Oleh sebab itu menurut Dr.Seno” Uji Materi yang berada di Pasal 15, Menyatakan ”
Dalam upaya mengembangkan kemerdekaan pers dan meningkatkan kehidupan pers nasional, dibentuk Dewan Pers yang independen.
Dewan Pers melaksanakan fungsi-fungsi sebagai berikut:
melindungi kemerdekaan pers dari campur tangan pihak lain;
melakukan pengkajian untuk pengembangan kehidupan pers;
menetapkan dan mengawasi pelaksanaan Kode Etik Jurnalistik;
memberikan pertimbangan dan mengupayakan penyelesaian pengaduan masyarakat atas kasus-kasus yang berhubungan dengan pemberitaan pers;
mengembangkan komunikasi antara pers, masyarakat, dan pemerintah;
memfasilitasi organisasi-organisasi pers dalam menyusun peraturan-peraturan di bidang pers dan meningkatkan kualitas profesi kewartawanan;
mendata perusahaan pers.
Anggota Dewan Pers terdiri dari:
wartawan yang dipilih oleh organisasi wartawan;
pimpinan perusahaan pers yang dipilih oleh organisasi perusahaan pers;
tokoh masyarakat, ahli di bidang pers dan atau komunikasi wartawan dan organisasi perusahaan pers.
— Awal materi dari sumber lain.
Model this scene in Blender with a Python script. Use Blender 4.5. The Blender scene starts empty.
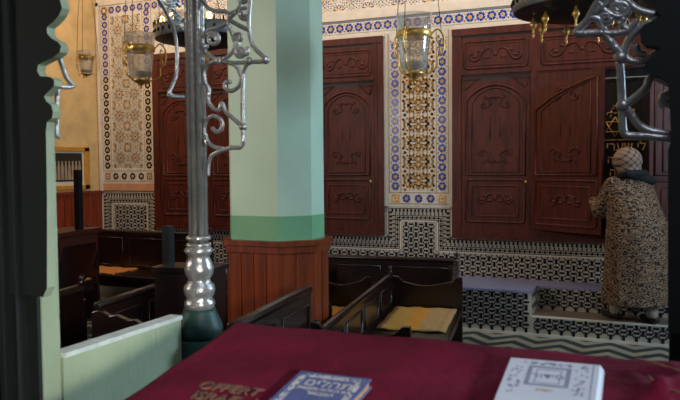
import bpy, bmesh, math, random
from mathutils import Vector, Matrix, Quaternion
random.seed(7)
C=bpy.context.scene.collection
PI=math.pi
# ------------------------------------------------------------------ camera
H=1.6; FPX=735.0
yaw,pit,rol=[math.radians(a) for a in(23.7,2.86,-0.48)]
Fv=Vector((-math.sin(yaw)*math.cos(pit),math.cos(yaw)*math.cos(pit),-math.sin(pit)))
R0=Vector((math.cos(yaw),math.sin(yaw),0)); U0=R0.cross(Fv)
Rv=R0*math.cos(rol)+U0*math.sin(rol); Uv=-R0*math.sin(rol)+U0*math.cos(rol)
cam=bpy.data.cameras.new('camera'); co=bpy.data.objects.new('camera',cam); C.objects.link(co)
cam.sensor_width=36; cam.lens=FPX/680*36; cam.clip_start=.05
M4=Matrix((Rv,Uv,-Fv)).transposed().to_4x4(); M4.translation=Vector((0,0,H)); co.matrix_world=M4
cam.dof.use_dof=True; cam.dof.focus_distance=6.5; cam.dof.aperture_fstop=9
sc=bpy.context.scene; sc.camera=co
sc.view_settings.view_transform='Standard'; sc.view_settings.look='None'; sc.view_settings.gamma=1
sc.view_settings.use_curve_mapping=False; sc.view_settings.exposure=0.0
def ray(x,y): return Fv+Rv*((x-340)/FPX)-Uv*((y-200)/FPX)
O=Vector((0,0,H))
def onZ(x,y,z): d=ray(x,y); return O+d*((z-H)/d.z)
def onY(x,y,Y): d=ray(x,y); return O+d*(Y/d.y)
def onX(x,y,X): d=ray(x,y); return O+d*(X/d.x)
# ------------------------------------------------------------------ materials
def lin(c):
    return tuple((v/255/12.92 if v/255<=.04045 else ((v/255+.055)/1.055)**2.4) for v in c)+(1,)
def mat(name,rgb,rough=.6,metal=0,var=.15,scale=8,bump=0,spec=.5,coat=0,stretch=None,rgb2=None,bscale=None):
    m=bpy.data.materials.new(name); m.use_nodes=True; nt=m.node_tree; n=nt.nodes; l=nt.links
    b=n['Principled BSDF']; b.inputs['Roughness'].default_value=rough; b.inputs['Metallic'].default_value=metal
    b.inputs['Specular IOR Level'].default_value=spec; b.inputs['Coat Weight'].default_value=coat
    tc=n.new('ShaderNodeTexCoord'); mp=n.new('ShaderNodeMapping'); l.new(tc.outputs['Object'],mp.inputs[0])
    if stretch: mp.inputs['Scale'].default_value=stretch
    nz=n.new('ShaderNodeTexNoise'); nz.inputs['Scale'].default_value=scale; nz.inputs['Detail'].default_value=5
    l.new(mp.outputs[0],nz.inputs['Vector'])
    r=n.new('ShaderNodeValToRGB'); a=lin(rgb)
    lo=lin(rgb2) if rgb2 else tuple(v*(1-var) for v in a[:3])+(1,)
    r.color_ramp.elements[0].position=.35; r.color_ramp.elements[1].position=.65
    r.color_ramp.elements[0].color=lo; r.color_ramp.elements[1].color=a if rgb2 else tuple(min(1,v*(1+var)) for v in a[:3])+(1,)
    l.new(nz.outputs[0],r.inputs[0]); l.new(r.outputs[0],b.inputs['Base Color'])
    if bump:
        nb=n.new('ShaderNodeTexNoise'); nb.inputs['Scale'].default_value=bscale or scale*4; l.new(mp.outputs[0],nb.inputs['Vector'])
        bp=n.new('ShaderNodeBump'); bp.inputs['Strength'].default_value=bump; bp.inputs['Distance'].default_value=.01
        l.new(nb.outputs[0],bp.inputs['Height']); l.new(bp.outputs[0],b.inputs['Normal'])
    return m
M={}
M['ochre']=mat('ochre_plaster',(206,168,112),.85,var=.12,scale=5,bump=.15)
M['floorb']=None
M['white']=mat('glazed_white_tile',(205,196,182),.35,var=.08,scale=14)
M['zwhite']=mat('zellij_white',(170,159,141),.35,var=.12,scale=9)
M['stone']=mat('white_stone_trim',(206,192,176),.5,var=.06,scale=10)
M['black']=mat('zellij_black',(20,22,36),.25,var=.3)
M['blue']=mat('tile_blue',(45,62,150),.25,var=.25,scale=20)
M['gold']=mat('tile_ochre',(206,150,70),.35,var=.25,scale=20)
M['tan']=mat('tile_tan',(150,100,52),.35,var=.2,scale=20)
M['green']=mat('tile_green',(50,118,84),.3,var=.2,scale=20)
M['brown']=mat('tile_brown',(70,42,36),.35,var=.2,scale=20)
M['pink']=mat('terracotta_strip',(196,140,104),.5,var=.12)
M['ledge']=mat('ledge_grey_tile',(128,126,158),.35,var=.1,scale=60)
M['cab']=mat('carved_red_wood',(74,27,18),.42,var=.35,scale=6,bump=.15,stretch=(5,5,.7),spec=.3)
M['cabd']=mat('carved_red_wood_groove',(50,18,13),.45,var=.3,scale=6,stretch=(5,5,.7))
M['dado']=mat('orange_wood_panel',(120,42,14),.35,var=.35,scale=5,stretch=(6,6,.5),coat=.2)
M['dadoc']=mat('column_wood_panel',(122,50,20),.35,var=.3,scale=4,stretch=(7,7,.5),coat=.2)
M['mint']=mat('mint_column_paint',(196,216,190),.5,var=.05,scale=3,bump=.05)
M['mint2']=mat('green_band_paint',(120,172,128),.5,var=.06,scale=3)
M['bench']=mat('dark_bench_wood',(30,14,11),.3,var=.35,scale=5,stretch=(1,6,6),coat=.25)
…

Ketua dan Wakil Ketua Dewan Pers dipilih dari dan oleh anggota.
Keanggotaan Dewan Pers sebagaimana dimaksud dalam ayat (3) pasal ini ditetapkan dengan Keputusan Presiden.
Keanggotaan Dewan Pers berlaku untuk masa tiga tahun dan sesudah itu hanya dapat dipilih kembali untuk satu periode berikutnya.
Sumber pembiayaan Dewan Pers berasal dari:
organisasi pers;
perusahaan pers;
bantuan dari negara dan bantuan lain yang tidak mengikat.
Dan saya pun juga sependapat apa yang di ajukan oleh Sdr Soegiharto Santoso.SH yang dimana telah
mengajukan uji materi UU Pers ke MK agar kedaulatan pers dikembalikan ke wartawan dan organisasi pers harus menjadi pelaku utama bukan Dewan Pers ” ujarnya.
Namun demikian
Pers dalam menjalankan perannya memberikan kontribusi terhadap pencerdasan kehidupan bangsa melalui informasi yang disampaikan dalam publikasi tulisan beritanya, sekaligus membawa amanat Undang-Undang Dasar 1945 dalam kebebasan berpikir dan berpendapat sebagai Hak Asasi Manusia.
Intinya Kata Dr Seno ” Pers Harus Merdeka
dari prinsip atas keterbukaan informasi yang merupakan syarat mutlak bagi kehidupan pers dalam mencari, memperoleh, mengumpulkan, dan menyebar luaskan informasi ” tutupnya.